I like that you play soccer, not so much that it’s a soccer but that you’re on a team. You can learn things being on a team that you won’t learn any where else.
Of course, context matters. An “adult movie”, for instance, is not one that is old enough to vote (like “Casablanca”), nor even one aimed at mature people. On the contrary, most “adult” films are targeted at horny teenage boys who are anything but mature.
If I had to pick one thing that determines adulthood I would say it is making your own decisions. If that sounds vague then go with “Not getting money from your patents.” In college and after I noticed big differences in the decisions made by people whose parents gave them money and those who didn’t (or couldn’t).

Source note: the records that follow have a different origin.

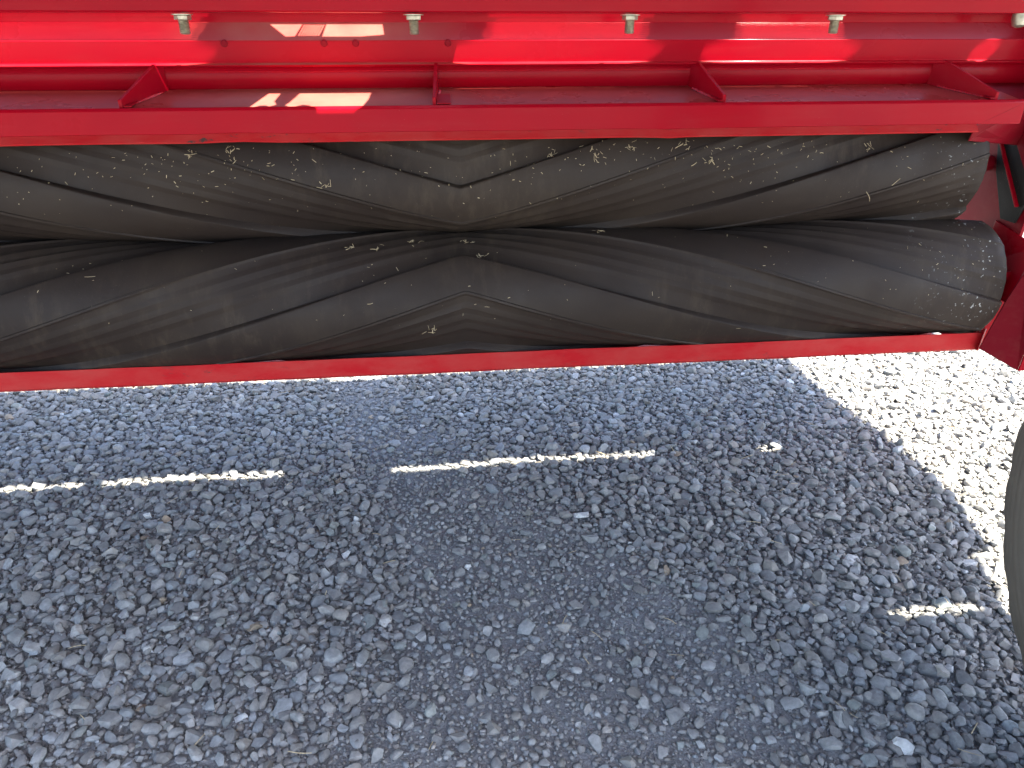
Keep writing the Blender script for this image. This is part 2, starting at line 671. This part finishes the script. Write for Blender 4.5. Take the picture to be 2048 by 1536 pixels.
def hexring(name, z0, z1, r, c, mat, parent, rot=0.0, flange=0.0):
    V, F = [], []
    poly = [(c[0] + r * math.cos(R(60 * i) + rot), c[1] + r * math.sin(R(60 * i) + rot), z0) for i in range(6)]
    add_prism(V, F, poly, (0, 0, z1 - z0))
    return obj(name, V, F, mat, parent, bevel=.0012)


def thread(r, z0, z1, pitch=.0024):
    prof = [(0, .0005), (.0006, r * .80)]
    L = z0 - z1
    k = .0012
    while k < L:
        prof += [(k, r * .84), (k + pitch * .5, r)]
        k += pitch
    prof.append((L, r * .84))
    return prof


for k, x in enumerate((-1.91, -1.534, -1.158, -.782, -.406, -.026, .351, .728)):
    zb = .938
    y = 1.3955
    bo = lathe('bolt', thread(.0088, .937, .9065), (0, 0, 1), (x, y, .9065 + random.uniform(-.001, .001)), M_ZINC, mower, ns=20, auto=15)
    hexring('nut', zb - .0095, zb - .0022, .0140, (x, y), M_ZINC, bo, rot=random.random())
    lathe('washer', [(0, .0172), (.0016, .0172)], (0, 0, 1), (x, y, zb - .0021), M_ZINC, bo, ns=24)
bo = lathe('bolt', [(-.014, .006), (-.011, .0105), (-.004, .0125), (0, .013), (.014, .013)], (0, .15, 1), (1.088, 1.399, .931), M_ZINC, mower, ns=24)

# --- lower bar under the rolls: a folded pan
sheet('lower_bar', [(1.60, .2580), (1.50, .2620), (1.42, .2720), (1.372, .2840), (1.350, .2990), (1.337, .3290), (1.330, .3310), (1.3265, .2960), (1.332, .2900)], .004, XL, 1.158, M_REDW, mower, nx=110,
      bevel=.0022, wob=lambda x, i: (.0012 * noise.noise((x * 2, 1, 5)), .0012 * noise.noise((x * 2.4, 4, 5)) + .0012 * noise.noise((x * 9, i, 2))))

# --- conditioner rolls


def roll(name, yc, zc, rad, x0, x1, xm, land_top, sgn, label, right_cap):
    """rubber roll with four chevron lugs; features run phi = u + sgn*slope*|x-xm|"""
    slope = R(138)
    step = R(90)
    # profile below the upper edge of a land: (angle in degrees, depth)
    pr = [(0, .0030), (.6, .0008), (1.6, 0.0), (8, -.0006), (18, -.0008), (28, -.0005), (33.0, 0.0), (33.5, -.0030), (35.4, -.0030), (36.5, .0010),
          (37.2, .0022), (42.0, .0062), (42.6, .0066), (47.4, .0054), (48.0, .0060), (52.6, .0104), (53.2, .0108), (58.0, .0096), (58.6, .0102), (63.2, .0146), (63.8, .0150),
          (68.6, .0139), (69.2, .0144), (73.4, .0184), (74.4, .0190), (80, .0192), (86.0, .0192), (88.8, .0182), (89.4, .0115)]
    us, ds = [], []
    for q in range(4):
        for a, d in pr:
            us.append(-(R(a) + q * step))
            ds.append(d * .82)
    us, ds = np.array(us), np.array(ds)
    m = len(us)
    xs = np.unique(np.concatenate([np.linspace(x0, xm, int((xm - x0) / .011)), xm + np.array([-.006, -.003, 0, .003, .006]),
                                   np.linspace(xm, x1, int((x1 - xm) / .011))]))
    ax = np.sqrt((xs - xm) ** 2 + .004 ** 2)
    phi = us[None, :] + land_top + sgn * slope * ax[:, None]
    endfade = np.clip((x1 - xs) / .02, 0, 1)
    rr = rad - ds[None, :] * (.45 + .55 * endfade[:, None]) - .006 * (1 - np.clip((x1 - xs) / .012, 0, 1))[:, None] ** 2
    wig = np.array([[.0003 * noise.noise((x * 4, q * .9, 2)) for q in range(m)] for x in xs])
    rr = rr + wig
    X = np.repeat(xs[:, None], m, 1)
    VV = np.stack([X, yc - rr * np.cos(phi), zc + rr * np.sin(phi)], -1).reshape(-1, 3)
    n = len(xs)
    F = []
    for k in range(n - 1):
        for i in range(m):
            j = (i + 1) % m
            F.append((k * m + i, k * m + j, (k + 1) * m + j, (k + 1) * m + i))
    F.append(tuple(range(m)))
    F.append(tuple((n - 1) * m + i for i in range(m)))
    o = obj(name, VV.tolist(), F, M_RUB, mower, smooth=True, auto=38)
    o['label'] = label
    tube_x('roll_shaft', yc, zc, .017, x0 - .05, right_cap, M_REDD, o, ns=24, nx=2)
    fn = dict(yc=yc, zc=zc, rad=rad, xm=xm, land_top=land_top, sgn=sgn, slope=slope, pr=pr, x0=x0, x1=x1)
    return o, fn


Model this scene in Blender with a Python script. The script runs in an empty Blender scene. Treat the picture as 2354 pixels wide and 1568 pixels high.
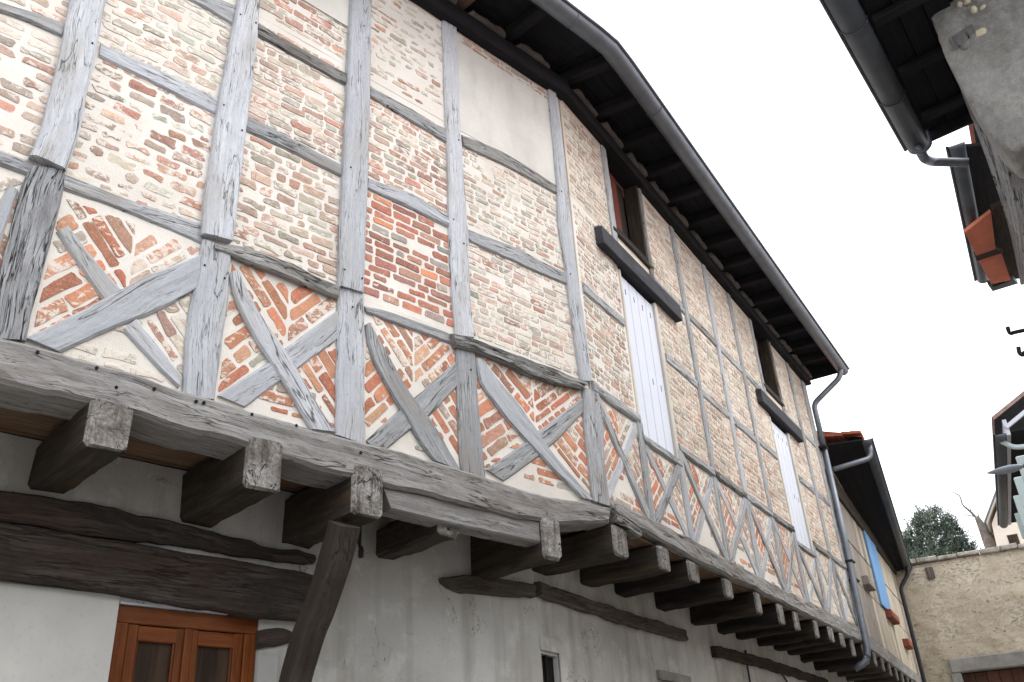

Sometimes people who received money could take advantage of more opportunities (like internships), but on the other hand they were beholden to what their parents wanted for them rather than choosing their own way.
At some you switch from asking your parents what they think to telling them what you’re doing.
My good Dani,
To my mind, becoming an adult means finally accepting responsibility for oneself completely and removing oneself as the responsibility, as the dependent, of another, in thought and deed. An adult, as best he is able, will no longer permit himself to be the ward of another, in thinking or in action, and, although life may sometimes force him against his will to temporarily become the ward of another physically or financially, he recognizes that condition as fundamentally and pathologically retrograde and chafes to escape it at every moment. By those same values, while an adult might at any given time become a casualty of circumstance he never allows himself to see himself as a victim of it, and so spends his time and effort avoiding such occasions, never bemoaning them.
The only real differentiation to this I might offer would be marriage, where such adulthood is pursued mutually and interdependently, which is the only way I, at least, imagine truly happy marriages endure long term. In marriage, one surrenders the more simple “I” of individual adulthood to the more complex, mutually interdependent “we” of joint, dialectical adulthood, where at any given moment each party is simultaneously the fully responsible ward of the other, ideally until death they do part.